战后德国人流放和逃亡
Towards the end and in the aftermath of World War II, most of the German population fled or was expelled from areas outside the territory of post-war Germany and post-war Austria, including:
* pre-war German provinces transferred to Poland and the Soviet Union after the war (East Brandenburg, East Prussia and most of Pomerania and Silesia);
* Czechoslovakia, re-created from pre-war Czechoslovak areas occupied during the war and the Sudetenland, annexed by Nazi Germany in 1938;
* pre-war Polish areas annexed or occupied by Nazi Germany during the war;
* Hungary, Romania, northern Yugoslavia (predominantly in the Vojvodina region), and other states of Central and Eastern Europe.

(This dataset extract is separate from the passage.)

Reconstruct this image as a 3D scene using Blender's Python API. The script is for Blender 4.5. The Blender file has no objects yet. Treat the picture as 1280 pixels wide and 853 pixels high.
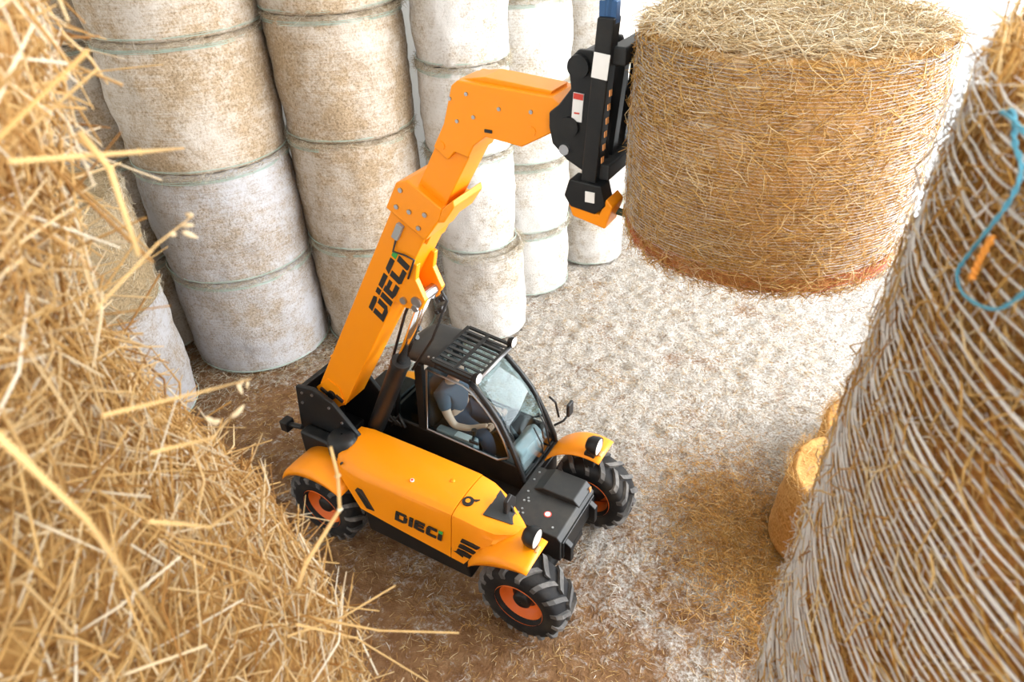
import bpy, bmesh, math, random
import numpy as np
from mathutils import Vector, Matrix, noise
random.seed(7); rng = np.random.default_rng(7)
sc = bpy.context.scene
COL = sc.collection
PI = math.pi
R_ = math.radians

# ------------------------------------------------------------------ camera
cam_d = bpy.data.cameras.new('camera'); cam = bpy.data.objects.new('camera', cam_d); COL.objects.link(cam)
pitch, roll = R_(35.396), R_(-2.485)
fw = Vector((0, math.cos(pitch), -math.sin(pitch))); up0 = Vector((0, math.sin(pitch), math.cos(pitch))); rt0 = Vector((1, 0, 0))
rt = rt0*math.cos(roll) + up0*math.sin(roll); up = -rt0*math.sin(roll) + up0*math.cos(roll)
cam.matrix_world = Matrix(((rt.x, up.x, -fw.x, 0), (rt.y, up.y, -fw.y, 0), (rt.z, up.z, -fw.z, 5.4924), (0, 0, 0, 1)))
cam_d.sensor_width = 36; cam_d.lens = 880/1280*36; cam_d.clip_start = .02; cam_d.clip_end = 300
cam_d.dof.use_dof = True; cam_d.dof.focus_distance = 6.5; cam_d.dof.aperture_fstop = 5.4
sc.camera = cam

# ------------------------------------------------------------------ sky, sun, doorway light, exposure
world = bpy.data.worlds.new('sky'); sc.world = world; world.use_nodes = True
bg = world.node_tree.nodes['Background']; bg.inputs[0].default_value = (.93, .96, 1, 1); bg.inputs[1].default_value = 1.7
def lamp(name, kind, loc, target, energy, color, **k):
    d = bpy.data.lights.new(name, kind); d.energy = energy; d.color = color
    for a, v in k.items(): setattr(d, a, v)
    o = bpy.data.objects.new(name, d); COL.objects.link(o); o.location = loc
    o.rotation_euler = (Vector(target)-Vector(loc)).to_track_quat('-Z', 'Y').to_euler()
    return o
lamp('sun', 'SUN', (12, 10, 30), (7, 6, 0), 4.5, (1, .97, .92), angle=R_(2))
lamp('doorway_daylight', 'AREA', (11.5, 3.6, 4.9), (0, 4.6, 1.9), 3750, (.97, .985, 1), shape='RECTANGLE', size=12, size_y=6.6)
lamp('added_fill_lamp', 'AREA', (.9, -2.6, 8.4), (0, 1.5, 4.2), 430, (1, .985, .96), shape='RECTANGLE', size=4, size_y=2)  # added fill above and behind the camera, brightens the heap and close bale
sc.view_settings.view_transform = 'Standard'; sc.view_settings.look = 'None'
sc.view_settings.exposure = 0.08; sc.view_settings.gamma = 1; sc.view_settings.use_curve_mapping = False
sc.cycles.use_denoising = True

# ------------------------------------------------------------------ materials
def mat(name, col=(.5, .5, .5), rough=.5, metal=0, spec=.5, coat=0, emit=None):
    m = bpy.data.materials.new(name); m.use_nodes = True
    b = m.node_tree.nodes['Principled BSDF']
    b.inputs['Base Color'].default_value = (*col, 1); b.inputs['Roughness'].default_value = rough; b.inputs['Metallic'].default_value = metal
    b.inputs['Specular IOR Level'].default_value = spec; b.inputs['Coat Weight'].default_value = coat
    return m
class NT:
    """small node-tree writer"""
    def __init__(s, m): s.nt = m.node_tree; s.b = s.nt.nodes['Principled BSDF']
    def n(s, t, **k):
        x = s.nt.nodes.new(t)
        for a, v in k.items():
            if a.startswith('i_'): x.inputs[int(a[2:])].default_value = v
            else: setattr(x, a, v)
        return x
    def l(s, a, b): s.nt.links.new(a, b)
    def math(s, op, a, b=None, c=None):
        x = s.n('ShaderNodeMath', operation=op)
        for i, v in enumerate((a, b, c)):
            if v is None: continue
            if isinstance(v, (int, float)): x.inputs[i].default_value = v
            else: s.l(v, x.inputs[i])
        return x.outputs[0]
    def noise(s, vec, scale, detail=3, rough=.55, out=0):
        x = s.n('ShaderNodeTexNoise'); x.inputs['Scale'].default_value = scale; x.inputs['Detail'].default_value = detail; x.inputs['Roughness'].default_value = rough
        if vec is not None: s.l(vec, x.inputs['Vector'])
        return x.outputs[out]
    def ramp(s, f, stops):
        x = s.n('ShaderNodeValToRGB'); e = x.color_ramp.elements
        while len(e) < len(stops): e.new(.5)
        for k, (p, c) in zip(e, stops): k.position = p; k.color = (*c, 1) if len(c) == 3 else c
        s.l(f, x.inputs[0]); return x.outputs[0]
    def mix(s, f, a, b):
        x = s.n('ShaderNodeMix', data_type='RGBA')
        for i, v in ((0, f), (6, a), (7, b)):
            if isinstance(v, (int, float)): x.inputs[i].default_value = v
            elif isinstance(v, tuple): x.inputs[i].default_value = (*v, 1)
            else: s.l(v, x.inputs[i])
        return x.outputs[2]
    def remap(s, f, a, b, c=0., d=1.):
        x = s.n('ShaderNodeMapRange'); x.inputs[1].default_value = a; x.inputs[2].default_value = b; x.inputs[3].default_value = c; x.inputs[4].default_value = d
        s.l(f, x.inputs[0]); return x.outputs[0]
    def bump(s, h, strength, dist):
        x = s.n('ShaderNodeBump'); x.inputs['Strength'].default_value = strength; x.inputs['Distance'].default_value = dist
        s.l(h, x.inputs['Height']); s.l(x.outputs[0], s.b.inputs['Normal'])
    def scaled(s, vec, v):
        x = s.n('ShaderNodeVectorMath', operation='MULTIPLY'); s.l(vec, x.inputs[0]); x.inputs[1].default_value = v; return x.outputs[0]

def dusty(name, col, rough, dust=(.45, .36, .24), amount=.25, spec=.5, coat=0):
    """a painted or moulded surface with a light film of chaff dust"""
    m = mat(name, col, rough, spec=spec, coat=coat); t = NT(m)
    co = t.n('ShaderNodeTexCoord').outputs['Object']
    f = t.noise(co, 5, 5, .65); f = t.remap(f, .45, .8, 0, amount)
    t.l(t.mix(f, col, dust), t.b.inputs['Base Color'])
    r = t.math('MULTIPLY_ADD', f, .5, rough); t.l(r, t.b.inputs['Roughness'])
    return m
M = {}
M['orange'] = dusty('orange_paint', (.90, .285, .002), .40, amount=.02, coat=.12, spec=.35)
M['orange_rim'] = dusty('orange_rim_paint', (.78, .15, .012), .45, amount=.15)
M['black'] = dusty('black_paint', (.007, .008, .009), .42, amount=.03, spec=.35)
M['dark'] = dusty('dark_grey_plate', (.020, .022, .023), .5, amount=.06, spec=.4)
M['rubber'] = dusty('tyre_rubber', (.009, .009, .010), .75, amount=.08, spec=.3)
M['lug'] = dusty('dusty_lug_rubber', (.075, .073, .071), .8, (.42, .39, .35), .55)
M['chrome'] = mat('chrome', (.75, .76, .78), .16, 1)
M['steel'] = mat('steel', (.45, .46, .48), .35, 1)
M['white'] = mat('white_sticker', (.8, .8, .78), .5)
M['red'] = mat('red_sticker', (.6, .05, .03), .5)
M['red_paint'] = mat('red_paint', (.30, .03, .02), .5)
M['ink'] = mat('black_ink', (.012, .012, .012), .5)
M['green_ink'] = mat('green_ink', (.03, .35, .06), .5)
M['green_paint'] = mat('dark_green_paint', (.03, .07, .05), .5)
M['grey_box'] = mat('grey_plastic', (.30, .31, .31), .5)
M['blue_rod'] = mat('blue_steel', (.04, .10, .22), .3, .6)
M['lens'] = mat('lamp_lens', (.85, .80, .72), .12, .2)
M['amber'] = mat('amber_lens', (.8, .35, .12), .2)
M['cloth_seat'] = mat('seat_cloth', (.03, .032, .036), .85)
M['skin'] = mat('skin', (.55, .32, .22), .55)
M['shirt'] = mat('navy_shirt', (.06, .075, .10), .85)
M['jeans'] = mat('dark_trousers', (.035, .045, .07), .85)
M['hair'] = mat('grey_hair', (.10, .09, .085), .8)
def glass(name, tint, r0=.06):
    m = bpy.data.materials.new(name); m.use_nodes = True; nt = m.node_tree; nt.nodes.clear()
    o = nt.nodes.new('ShaderNodeOutputMaterial'); mx = nt.nodes.new('ShaderNodeMixShader'); tr = nt.nodes.new('ShaderNodeBsdfTransparent'); gl = nt.nodes.new('ShaderNodeBsdfGlossy')
    lw = nt.nodes.new('ShaderNodeLayerWeight'); pw = nt.nodes.new('ShaderNodeMath'); pw.operation = 'POWER'; pw.inputs[1].default_value = 4
    ad = nt.nodes.new('ShaderNodeMath'); ad.operation = 'MULTIPLY_ADD'; ad.inputs[1].default_value = .7; ad.inputs[2].default_value = r0
    tr.inputs[0].default_value = (*tint, 1); gl.inputs['Roughness'].default_value = .03; gl.inputs[0].default_value = (.95, .98, 1, 1)
    L = nt.links.new; L(lw.outputs['Facing'], pw.inputs[0]); L(pw.outputs[0], ad.inputs[0]); L(ad.outputs[0], mx.inputs[0]); L(tr.outputs[0], mx.inputs[1]); L(gl.outputs[0], mx.inputs[2]); L(mx.outputs[0], o.inputs[0])
    return m
M['glass'] = glass('tinted_glass', (.80, .88, .90), .012)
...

The majority of the flights and expulsions occurred from the former eastern territories of Germany transferred to post-war Poland and the Soviet Union (~7 million), and from Czechoslovakia (~3 million). The expellees were taken in by the Allied occupation zones in Germany and in Austria.
With at least 12 million Germans directly involved, it was the largest movement of any European people in modern history, the largest transfer of a single ethnic population in history, and the largest of several post-war expulsions in Central and Eastern Europe which displaced a total of about twenty million people. The events have been usually classified as population transfer, or as ethnic cleansing. R. J. Rummel has classified these events as democide, and few go as far as calling it a genocide.

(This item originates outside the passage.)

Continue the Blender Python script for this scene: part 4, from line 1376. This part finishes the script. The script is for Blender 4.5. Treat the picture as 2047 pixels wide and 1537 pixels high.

The policy was part of the geopolitical and ethnic reconfiguration of postwar Europe, and in part retribution for the Nazi Germany initiation of the war and subsequent atrocities and ethnic cleansings in Nazi-occupied Europe. The Allied leaders of the US, UK, and the USSR had agreed in general before the end of the war that Poland's border would be shifted west and the remaining German population expelled, and assured the leaders of the emigre governments of Poland and Czechoslovakia, both occupied by Nazi Germany, accordingly.

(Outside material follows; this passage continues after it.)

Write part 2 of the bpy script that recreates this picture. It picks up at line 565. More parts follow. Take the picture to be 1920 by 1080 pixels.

The displacements occurred in three somewhat overlapping phases, the first of which was the spontaneous flight and evacuation of Germans in face of the advancing Red Army, from mid-1944 to early 1945. The second phase was the disorganized expulsion of Germans immediately following the Wehrmacht's defeat. The third phase was a more organized expulsion following the Allied leaders' Potsdam Agreement, which redefined the Central European administrative borders and legitimized "orderly" and "humane" expulsions of Germans from Poland, Czechoslovakia, and Hungary. Many German civilians were also sent to internment and labor camps. The major expulsions were complete in 1950. Census figures of this year placed the total number of ethnic Germans still living in Eastern Europe at approximately 2.6 million, about 12 percent of the pre-war total. The exact number of casualties is still unknown and is difficult to establish due to the chaotic nature of the last months of the war.